Thinking about it now. The thought actually sends shivers down my spine. Having watched my fair share of Netflix thriller- series, coming to realise how realistic it may well be. Mrs Bauer was definitely the female version of Gordon Ramsey, only she would never ever have cursed, ever.

In my defence having such thoughts at the time do not come with no reason though. She almost made me burn my scones once as she just absolutely had to have all of our attention at another bench. Showing us how to clot cream. Well, I am sorry ma’am but if I don’t keep a close eye on my scones, I shall not be needing any of that freshly clotted cream of yours. 

I don’t know why I remember this but I suppose the memory jumps to mind as I am trying to open a plastic container of burger mayo. To be more exact, I have two bottles in the fridge that are a quarter full. It is just that I haven’t gotten around to opening them, Scottish style. Using a knife or pair of scissors. So without further ado, I take a steak knife and successfully cut open the bottle. Without sacrificing a finger. 

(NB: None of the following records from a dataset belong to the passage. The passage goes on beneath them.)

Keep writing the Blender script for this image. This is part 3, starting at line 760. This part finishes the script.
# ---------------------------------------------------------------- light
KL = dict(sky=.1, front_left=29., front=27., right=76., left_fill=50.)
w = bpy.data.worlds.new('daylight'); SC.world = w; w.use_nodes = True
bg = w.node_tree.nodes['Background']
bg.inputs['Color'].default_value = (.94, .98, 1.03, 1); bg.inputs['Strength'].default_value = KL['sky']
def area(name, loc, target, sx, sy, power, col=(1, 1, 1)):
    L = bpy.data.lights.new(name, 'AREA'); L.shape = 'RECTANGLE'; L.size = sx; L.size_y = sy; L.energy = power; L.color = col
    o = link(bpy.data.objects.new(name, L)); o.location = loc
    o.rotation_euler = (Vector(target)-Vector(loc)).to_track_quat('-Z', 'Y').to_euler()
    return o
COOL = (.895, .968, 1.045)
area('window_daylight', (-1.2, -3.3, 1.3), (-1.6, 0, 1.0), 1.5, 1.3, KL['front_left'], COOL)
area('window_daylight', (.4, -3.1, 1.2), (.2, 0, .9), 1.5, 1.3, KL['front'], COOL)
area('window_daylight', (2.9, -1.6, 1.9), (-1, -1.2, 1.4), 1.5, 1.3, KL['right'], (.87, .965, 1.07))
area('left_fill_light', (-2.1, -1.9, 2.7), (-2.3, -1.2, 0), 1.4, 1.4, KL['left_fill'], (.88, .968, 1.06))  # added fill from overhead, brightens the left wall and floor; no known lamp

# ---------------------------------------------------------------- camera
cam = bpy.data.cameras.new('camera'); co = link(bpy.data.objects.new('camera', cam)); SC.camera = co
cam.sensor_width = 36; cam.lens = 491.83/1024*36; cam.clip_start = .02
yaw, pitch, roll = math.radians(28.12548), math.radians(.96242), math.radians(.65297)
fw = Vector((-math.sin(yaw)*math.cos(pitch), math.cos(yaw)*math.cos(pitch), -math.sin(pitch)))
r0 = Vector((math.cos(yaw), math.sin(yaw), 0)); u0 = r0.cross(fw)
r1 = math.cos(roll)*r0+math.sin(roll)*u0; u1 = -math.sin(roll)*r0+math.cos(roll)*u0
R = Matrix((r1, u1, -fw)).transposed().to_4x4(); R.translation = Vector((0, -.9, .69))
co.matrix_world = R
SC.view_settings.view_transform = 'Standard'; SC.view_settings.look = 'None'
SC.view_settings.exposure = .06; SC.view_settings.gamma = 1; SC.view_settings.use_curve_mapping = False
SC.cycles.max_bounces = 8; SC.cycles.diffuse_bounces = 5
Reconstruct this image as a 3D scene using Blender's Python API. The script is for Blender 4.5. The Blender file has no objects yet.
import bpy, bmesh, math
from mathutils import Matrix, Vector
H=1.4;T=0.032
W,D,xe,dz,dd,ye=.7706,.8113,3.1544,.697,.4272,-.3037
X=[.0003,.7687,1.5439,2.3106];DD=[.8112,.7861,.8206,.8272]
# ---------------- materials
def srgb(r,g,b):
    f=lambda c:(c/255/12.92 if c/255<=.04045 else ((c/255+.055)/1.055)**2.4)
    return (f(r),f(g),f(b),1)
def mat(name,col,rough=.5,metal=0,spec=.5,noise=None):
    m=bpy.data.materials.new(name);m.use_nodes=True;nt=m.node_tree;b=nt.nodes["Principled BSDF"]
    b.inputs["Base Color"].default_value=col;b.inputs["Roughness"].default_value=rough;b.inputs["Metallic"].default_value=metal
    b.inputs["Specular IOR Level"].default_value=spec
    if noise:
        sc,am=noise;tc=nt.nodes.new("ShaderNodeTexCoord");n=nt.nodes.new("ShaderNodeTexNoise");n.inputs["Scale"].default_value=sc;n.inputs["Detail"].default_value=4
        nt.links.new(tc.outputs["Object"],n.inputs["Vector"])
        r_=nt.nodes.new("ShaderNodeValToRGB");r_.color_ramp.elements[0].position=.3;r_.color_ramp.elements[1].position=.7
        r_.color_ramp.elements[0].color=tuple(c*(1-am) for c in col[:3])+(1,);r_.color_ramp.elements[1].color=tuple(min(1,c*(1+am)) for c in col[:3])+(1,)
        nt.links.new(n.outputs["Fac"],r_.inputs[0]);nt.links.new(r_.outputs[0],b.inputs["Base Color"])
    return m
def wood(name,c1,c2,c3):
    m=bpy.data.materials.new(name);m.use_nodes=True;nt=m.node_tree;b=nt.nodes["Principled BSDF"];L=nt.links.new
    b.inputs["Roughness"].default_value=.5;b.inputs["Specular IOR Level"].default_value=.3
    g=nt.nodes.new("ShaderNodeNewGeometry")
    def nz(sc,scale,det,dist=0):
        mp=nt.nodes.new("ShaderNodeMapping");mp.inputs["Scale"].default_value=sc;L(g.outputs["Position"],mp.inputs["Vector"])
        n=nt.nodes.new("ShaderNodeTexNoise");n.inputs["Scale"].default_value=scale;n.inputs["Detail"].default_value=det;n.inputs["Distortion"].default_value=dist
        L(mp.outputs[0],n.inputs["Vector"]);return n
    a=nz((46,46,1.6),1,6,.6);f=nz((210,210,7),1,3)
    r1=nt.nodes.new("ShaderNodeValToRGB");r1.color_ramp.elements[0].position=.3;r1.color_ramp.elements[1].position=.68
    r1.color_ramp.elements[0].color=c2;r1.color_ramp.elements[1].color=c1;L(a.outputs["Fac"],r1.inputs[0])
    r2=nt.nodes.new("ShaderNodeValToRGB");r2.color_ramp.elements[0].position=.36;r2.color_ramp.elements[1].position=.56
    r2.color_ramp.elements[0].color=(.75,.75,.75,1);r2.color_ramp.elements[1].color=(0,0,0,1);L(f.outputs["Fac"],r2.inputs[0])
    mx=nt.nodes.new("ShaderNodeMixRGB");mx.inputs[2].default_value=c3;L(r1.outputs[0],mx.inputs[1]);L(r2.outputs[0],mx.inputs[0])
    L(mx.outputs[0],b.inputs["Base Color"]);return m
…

As I scoop out the remaining sauce from the butchered bottle, I remember how she showed us how to properly take out all the yoghurt from the tub. ‘Not like you are used to seeing on those cooking programs on tv. Here we don’t let anything go to waste', she used to say. 

Mrs Bauer was a short, stoutly built lady. With her high pitched voice, she would tell us to convince our parents to take us to a fancy restaurant like La Pentola or Patchas. In order for us to see proper service etiquette and learn how to behave in such situations. She went off at us for wearing lycra tights under our school dresses. (I am sorry if you can hear me snickering through the words).  On restaurant evenings she could drive one nuts, once the number of starter forks didn’t add up to the amount we had before service started. That meant that we had to empty all the trash cans in order to find the missing fork. We found it but not in the trash can. 


Needless to say, thanks to Mrs Bauer I have devised a very smart plan. One day, when I am a big girl, I shall marry me a chef. That will put an end to my food deprivation. Hopefully.